Perry Wallace -- Changing the Game
By 1966 Vanderbilt had a handful of black students in its freshman, sophomore and junior classes. But the school’s athletic program was still all white.
It wasn’t that the coaches didn’t want black players. Starting in 1964 head basketball coach Roy Skinner began trying to recruit black athletes from as far away as Michigan and Illinois. He did so with the support of Chancellor Alexander Heard but the expressed displeasure of many fans. “I remember getting petitions against the idea of my recruiting black players with a lot of signatures on them,” said Skinner, Vanderbilt’s head coach from 1961 until 1976. In an era of racial problems in the South, Skinner had a hard time finding a black high school student who would commit to Vanderbilt.
In the winter of 1965 Skinner began scouting a talented player named Perry Wallace Jr. Wallace grew up in the heart of black Nashville, near the corner of Jefferson Street and Twenty-sixth Avenue.
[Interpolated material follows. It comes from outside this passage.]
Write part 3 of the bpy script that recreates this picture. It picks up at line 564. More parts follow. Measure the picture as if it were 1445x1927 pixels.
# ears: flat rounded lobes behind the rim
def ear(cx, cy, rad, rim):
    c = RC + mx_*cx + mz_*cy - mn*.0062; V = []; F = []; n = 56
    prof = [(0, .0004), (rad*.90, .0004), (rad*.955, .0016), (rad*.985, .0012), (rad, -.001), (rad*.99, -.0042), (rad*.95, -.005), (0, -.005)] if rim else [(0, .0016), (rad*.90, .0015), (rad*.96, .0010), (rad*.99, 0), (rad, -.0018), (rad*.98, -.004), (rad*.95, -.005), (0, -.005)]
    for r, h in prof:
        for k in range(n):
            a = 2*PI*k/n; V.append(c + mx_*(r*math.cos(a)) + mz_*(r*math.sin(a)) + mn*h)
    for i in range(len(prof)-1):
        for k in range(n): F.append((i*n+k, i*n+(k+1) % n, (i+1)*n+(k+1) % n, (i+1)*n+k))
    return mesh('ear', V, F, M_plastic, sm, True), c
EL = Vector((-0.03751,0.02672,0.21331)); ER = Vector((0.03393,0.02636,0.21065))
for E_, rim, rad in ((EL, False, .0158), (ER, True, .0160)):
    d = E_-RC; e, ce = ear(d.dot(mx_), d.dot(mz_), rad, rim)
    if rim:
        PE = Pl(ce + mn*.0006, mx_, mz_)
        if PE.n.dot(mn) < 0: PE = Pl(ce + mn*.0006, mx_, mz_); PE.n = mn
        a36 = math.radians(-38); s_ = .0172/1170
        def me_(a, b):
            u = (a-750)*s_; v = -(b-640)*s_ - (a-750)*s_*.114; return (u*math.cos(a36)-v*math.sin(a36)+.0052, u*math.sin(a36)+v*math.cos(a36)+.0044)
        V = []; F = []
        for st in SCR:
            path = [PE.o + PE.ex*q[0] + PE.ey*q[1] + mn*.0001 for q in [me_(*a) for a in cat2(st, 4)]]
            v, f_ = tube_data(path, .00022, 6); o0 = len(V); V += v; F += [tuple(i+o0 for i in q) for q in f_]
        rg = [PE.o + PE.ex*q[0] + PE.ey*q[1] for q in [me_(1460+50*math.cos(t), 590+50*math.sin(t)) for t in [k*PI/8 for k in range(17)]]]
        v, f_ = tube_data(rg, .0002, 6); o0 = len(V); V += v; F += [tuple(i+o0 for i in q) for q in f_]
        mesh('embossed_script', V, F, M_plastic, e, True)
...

As a senior at Pearl High School, Wallace led his undefeated state champion basketball team in scoring and rebounding. He was also the valedictorian of his graduating class.
Wallace was recruited by just about every major university in the country. But the idea of going to Vanderbilt and becoming the first black basketball player in the Southeastern Conference appealed to him. “I wanted to go to a major university and major in engineering and play big-time basketball,” said Wallace, later a professor at the Washington College of Law at American University. “I had a good feeling about going to Vanderbilt, even though the South was a different place then and I knew that I would be the first black to play there. And I knew that my parents could come across town and see me play and that they would be treated with respect by white people, which I knew would be a huge triumph for them.”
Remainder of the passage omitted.